In a frenzy to respond to public outcries about high gasoline and crude oil prices, members of Congress, as well as the Bush administration, have embraced ethanol as the alternative to gasoline to help move the country closer to energy independence.
Ethanol, virtually all of it made from corn in this country, also has been touted as the “green” alternative motor fuel with a push to make it more widely available, not only as a 10 percent additive but with an 85 percent blend with gasoline.
“We definitely believe that biofuels (such as ethanol) have a significant potential,” said Jason Hill, lead author of the University of Minnesota study. But he added that ethanol should not be viewed as “a savior” to our energy problems, and its rapid expansion as a motor fuel has its drawbacks, especially if it is dependent on food crops such as corn and soybeans as feedstock.

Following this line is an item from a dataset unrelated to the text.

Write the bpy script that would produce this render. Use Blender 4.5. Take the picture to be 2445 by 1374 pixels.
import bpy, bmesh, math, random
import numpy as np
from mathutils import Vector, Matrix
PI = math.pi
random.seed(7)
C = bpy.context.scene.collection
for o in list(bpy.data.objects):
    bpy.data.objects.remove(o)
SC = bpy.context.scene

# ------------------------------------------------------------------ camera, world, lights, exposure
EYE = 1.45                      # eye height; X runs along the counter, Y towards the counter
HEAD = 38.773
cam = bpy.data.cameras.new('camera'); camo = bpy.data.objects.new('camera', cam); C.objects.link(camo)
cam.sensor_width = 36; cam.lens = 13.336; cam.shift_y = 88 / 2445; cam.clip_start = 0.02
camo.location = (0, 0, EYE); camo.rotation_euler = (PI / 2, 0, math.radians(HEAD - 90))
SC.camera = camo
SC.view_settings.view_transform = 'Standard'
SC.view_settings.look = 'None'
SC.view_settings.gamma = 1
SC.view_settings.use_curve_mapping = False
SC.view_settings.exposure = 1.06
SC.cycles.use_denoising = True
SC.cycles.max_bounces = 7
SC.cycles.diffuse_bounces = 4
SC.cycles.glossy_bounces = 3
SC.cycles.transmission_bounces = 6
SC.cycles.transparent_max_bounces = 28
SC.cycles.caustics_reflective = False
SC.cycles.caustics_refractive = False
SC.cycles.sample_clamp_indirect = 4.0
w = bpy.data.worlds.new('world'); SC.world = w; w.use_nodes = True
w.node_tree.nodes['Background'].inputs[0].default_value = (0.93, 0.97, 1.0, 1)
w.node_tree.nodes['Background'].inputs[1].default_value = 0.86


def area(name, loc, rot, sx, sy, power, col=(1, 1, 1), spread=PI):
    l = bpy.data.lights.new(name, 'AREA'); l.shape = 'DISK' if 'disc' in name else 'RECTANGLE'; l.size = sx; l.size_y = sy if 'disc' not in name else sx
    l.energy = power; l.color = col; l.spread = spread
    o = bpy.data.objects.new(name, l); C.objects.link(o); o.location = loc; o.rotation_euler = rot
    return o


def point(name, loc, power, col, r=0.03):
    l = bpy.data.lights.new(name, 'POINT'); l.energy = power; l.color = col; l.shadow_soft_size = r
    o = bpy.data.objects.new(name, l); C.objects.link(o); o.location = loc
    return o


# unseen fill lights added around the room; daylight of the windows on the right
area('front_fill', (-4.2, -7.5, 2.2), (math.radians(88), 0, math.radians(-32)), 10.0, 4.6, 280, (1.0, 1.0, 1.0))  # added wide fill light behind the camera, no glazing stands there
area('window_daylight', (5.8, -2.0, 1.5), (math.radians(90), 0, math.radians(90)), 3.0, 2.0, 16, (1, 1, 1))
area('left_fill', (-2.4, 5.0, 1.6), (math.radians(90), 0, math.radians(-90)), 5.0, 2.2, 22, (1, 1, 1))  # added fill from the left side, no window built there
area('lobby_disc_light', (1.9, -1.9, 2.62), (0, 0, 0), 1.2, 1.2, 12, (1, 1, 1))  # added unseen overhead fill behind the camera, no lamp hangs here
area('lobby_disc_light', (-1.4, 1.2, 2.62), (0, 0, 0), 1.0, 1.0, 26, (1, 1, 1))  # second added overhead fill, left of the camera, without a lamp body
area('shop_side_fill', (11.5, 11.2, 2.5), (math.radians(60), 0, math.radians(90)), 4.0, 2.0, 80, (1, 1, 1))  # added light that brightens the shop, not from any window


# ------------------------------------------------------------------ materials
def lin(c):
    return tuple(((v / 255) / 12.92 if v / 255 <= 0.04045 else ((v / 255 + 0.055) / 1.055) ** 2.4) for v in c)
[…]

Major environmental impacts
If every acre of corn were used for ethanol, it would replace only 12.3 percent of the gasoline used in this country, Hill’s study said, adding that the energy gains of corn-produced ethanol are only modest and the environmental impacts significant.
As a motor fuel, ethanol from corn produces a modest 25 percent more energy than is consumed — including from fossil fuels — in growing the corn, converting it into ethanol and shipping it for use in gasoline.
While often touted as a “green” environmentally friendly fuel, corn-based ethanol’s life cycle environmental impacts are mixed as best, the researchers said.
Compared with gasoline, it produces 12 percent less “greenhouse” gases linked to global warming, according to the study. But the researchers also said it has environmental drawbacks, including “markedly greater” releases of nitrogen, phosphorous and pesticides into waterways as runoff from corn fields.